• [TASK PROMPT] Lines that include the word "scene" are the ones to copy.

• [PROVIDED DATA]
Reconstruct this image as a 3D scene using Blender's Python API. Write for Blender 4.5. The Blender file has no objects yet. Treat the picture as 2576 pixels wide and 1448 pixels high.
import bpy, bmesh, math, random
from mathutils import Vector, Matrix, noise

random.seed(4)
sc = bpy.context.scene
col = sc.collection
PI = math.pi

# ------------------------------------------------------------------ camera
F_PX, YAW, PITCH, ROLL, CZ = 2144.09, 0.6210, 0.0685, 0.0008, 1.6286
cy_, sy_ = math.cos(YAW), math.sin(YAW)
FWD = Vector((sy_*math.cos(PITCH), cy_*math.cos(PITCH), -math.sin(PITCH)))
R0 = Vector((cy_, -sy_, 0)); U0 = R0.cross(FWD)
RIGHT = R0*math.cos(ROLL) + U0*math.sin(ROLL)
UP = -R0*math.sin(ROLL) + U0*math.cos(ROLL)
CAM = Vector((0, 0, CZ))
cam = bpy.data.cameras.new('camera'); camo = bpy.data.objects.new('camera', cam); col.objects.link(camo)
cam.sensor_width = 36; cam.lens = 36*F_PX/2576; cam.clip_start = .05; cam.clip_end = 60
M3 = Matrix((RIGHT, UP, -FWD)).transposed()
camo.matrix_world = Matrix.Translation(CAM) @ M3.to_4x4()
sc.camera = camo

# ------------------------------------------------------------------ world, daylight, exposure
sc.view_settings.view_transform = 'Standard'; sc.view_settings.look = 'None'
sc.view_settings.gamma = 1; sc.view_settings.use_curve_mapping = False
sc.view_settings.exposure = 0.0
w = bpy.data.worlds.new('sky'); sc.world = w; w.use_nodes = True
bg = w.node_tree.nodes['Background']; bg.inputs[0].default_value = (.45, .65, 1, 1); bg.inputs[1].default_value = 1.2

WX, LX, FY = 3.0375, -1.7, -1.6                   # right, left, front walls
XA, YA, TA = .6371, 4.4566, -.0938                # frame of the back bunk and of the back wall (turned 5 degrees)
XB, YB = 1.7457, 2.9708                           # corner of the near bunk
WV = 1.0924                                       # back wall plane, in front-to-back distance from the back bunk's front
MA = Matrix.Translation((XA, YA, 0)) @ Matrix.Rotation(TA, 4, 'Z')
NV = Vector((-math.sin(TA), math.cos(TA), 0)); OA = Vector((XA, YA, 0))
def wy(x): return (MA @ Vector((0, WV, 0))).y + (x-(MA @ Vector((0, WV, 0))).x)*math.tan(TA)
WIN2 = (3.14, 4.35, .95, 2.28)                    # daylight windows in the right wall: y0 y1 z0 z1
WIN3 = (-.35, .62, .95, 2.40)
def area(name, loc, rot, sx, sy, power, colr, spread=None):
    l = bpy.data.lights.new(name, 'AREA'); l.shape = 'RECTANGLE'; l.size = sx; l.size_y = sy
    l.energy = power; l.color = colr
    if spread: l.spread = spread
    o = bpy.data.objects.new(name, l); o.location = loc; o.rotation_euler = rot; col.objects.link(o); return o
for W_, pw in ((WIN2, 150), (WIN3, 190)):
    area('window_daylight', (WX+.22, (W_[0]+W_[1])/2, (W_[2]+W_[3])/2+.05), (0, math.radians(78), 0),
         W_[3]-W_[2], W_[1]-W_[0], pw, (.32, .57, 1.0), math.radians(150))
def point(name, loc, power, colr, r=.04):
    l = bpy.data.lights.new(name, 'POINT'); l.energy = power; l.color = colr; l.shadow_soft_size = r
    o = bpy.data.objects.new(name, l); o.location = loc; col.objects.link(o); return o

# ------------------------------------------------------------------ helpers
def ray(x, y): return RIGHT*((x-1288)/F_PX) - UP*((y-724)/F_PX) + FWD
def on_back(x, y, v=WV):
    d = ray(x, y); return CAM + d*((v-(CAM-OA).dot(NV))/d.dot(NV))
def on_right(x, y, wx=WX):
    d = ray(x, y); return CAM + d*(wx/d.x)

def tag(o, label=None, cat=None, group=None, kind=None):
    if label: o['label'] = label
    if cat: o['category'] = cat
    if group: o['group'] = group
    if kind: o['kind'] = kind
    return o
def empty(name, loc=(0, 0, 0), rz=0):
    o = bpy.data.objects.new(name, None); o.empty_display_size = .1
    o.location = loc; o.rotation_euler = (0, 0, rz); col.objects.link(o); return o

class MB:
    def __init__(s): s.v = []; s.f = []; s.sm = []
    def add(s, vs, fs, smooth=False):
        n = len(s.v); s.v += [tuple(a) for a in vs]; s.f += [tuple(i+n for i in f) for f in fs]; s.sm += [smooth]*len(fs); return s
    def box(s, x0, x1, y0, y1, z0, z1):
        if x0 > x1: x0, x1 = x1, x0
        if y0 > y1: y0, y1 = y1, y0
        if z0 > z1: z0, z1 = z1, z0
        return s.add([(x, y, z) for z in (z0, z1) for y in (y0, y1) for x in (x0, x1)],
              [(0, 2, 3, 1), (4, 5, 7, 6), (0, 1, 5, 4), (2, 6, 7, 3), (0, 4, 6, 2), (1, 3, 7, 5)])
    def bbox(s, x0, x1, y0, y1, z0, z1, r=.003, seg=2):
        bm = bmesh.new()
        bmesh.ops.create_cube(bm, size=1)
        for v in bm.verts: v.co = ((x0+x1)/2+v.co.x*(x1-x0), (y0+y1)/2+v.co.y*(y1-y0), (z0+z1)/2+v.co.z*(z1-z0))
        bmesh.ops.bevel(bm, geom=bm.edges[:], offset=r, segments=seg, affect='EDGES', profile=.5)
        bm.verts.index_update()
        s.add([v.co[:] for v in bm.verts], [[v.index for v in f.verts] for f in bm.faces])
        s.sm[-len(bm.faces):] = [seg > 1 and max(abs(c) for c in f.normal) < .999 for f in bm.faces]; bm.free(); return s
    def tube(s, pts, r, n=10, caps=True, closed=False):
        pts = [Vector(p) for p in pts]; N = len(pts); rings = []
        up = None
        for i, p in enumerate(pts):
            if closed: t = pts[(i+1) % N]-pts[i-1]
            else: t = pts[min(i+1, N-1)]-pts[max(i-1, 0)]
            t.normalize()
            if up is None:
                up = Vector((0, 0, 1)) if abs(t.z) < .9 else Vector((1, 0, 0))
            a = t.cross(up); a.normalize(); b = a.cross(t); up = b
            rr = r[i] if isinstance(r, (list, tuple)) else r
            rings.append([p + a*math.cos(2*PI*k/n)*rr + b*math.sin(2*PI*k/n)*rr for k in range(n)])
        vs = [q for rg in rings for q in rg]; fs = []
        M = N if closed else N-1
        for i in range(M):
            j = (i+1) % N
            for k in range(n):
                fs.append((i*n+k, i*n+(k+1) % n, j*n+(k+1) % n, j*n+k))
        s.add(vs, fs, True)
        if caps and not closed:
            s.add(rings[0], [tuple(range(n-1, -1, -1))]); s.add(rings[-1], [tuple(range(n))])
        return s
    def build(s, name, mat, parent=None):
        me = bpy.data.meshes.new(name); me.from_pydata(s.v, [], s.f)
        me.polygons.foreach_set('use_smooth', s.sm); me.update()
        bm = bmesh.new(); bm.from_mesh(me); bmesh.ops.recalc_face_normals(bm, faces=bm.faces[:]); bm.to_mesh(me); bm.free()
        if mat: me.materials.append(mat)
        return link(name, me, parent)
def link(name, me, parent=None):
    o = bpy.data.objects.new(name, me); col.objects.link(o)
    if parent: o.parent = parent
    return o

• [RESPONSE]
Reconstruct this image as a 3D scene using Blender's Python API. Write for Blender 4.5. The Blender file has no objects yet. Treat the picture as 2576 pixels wide and 1448 pixels high.
sc = bpy.context.scene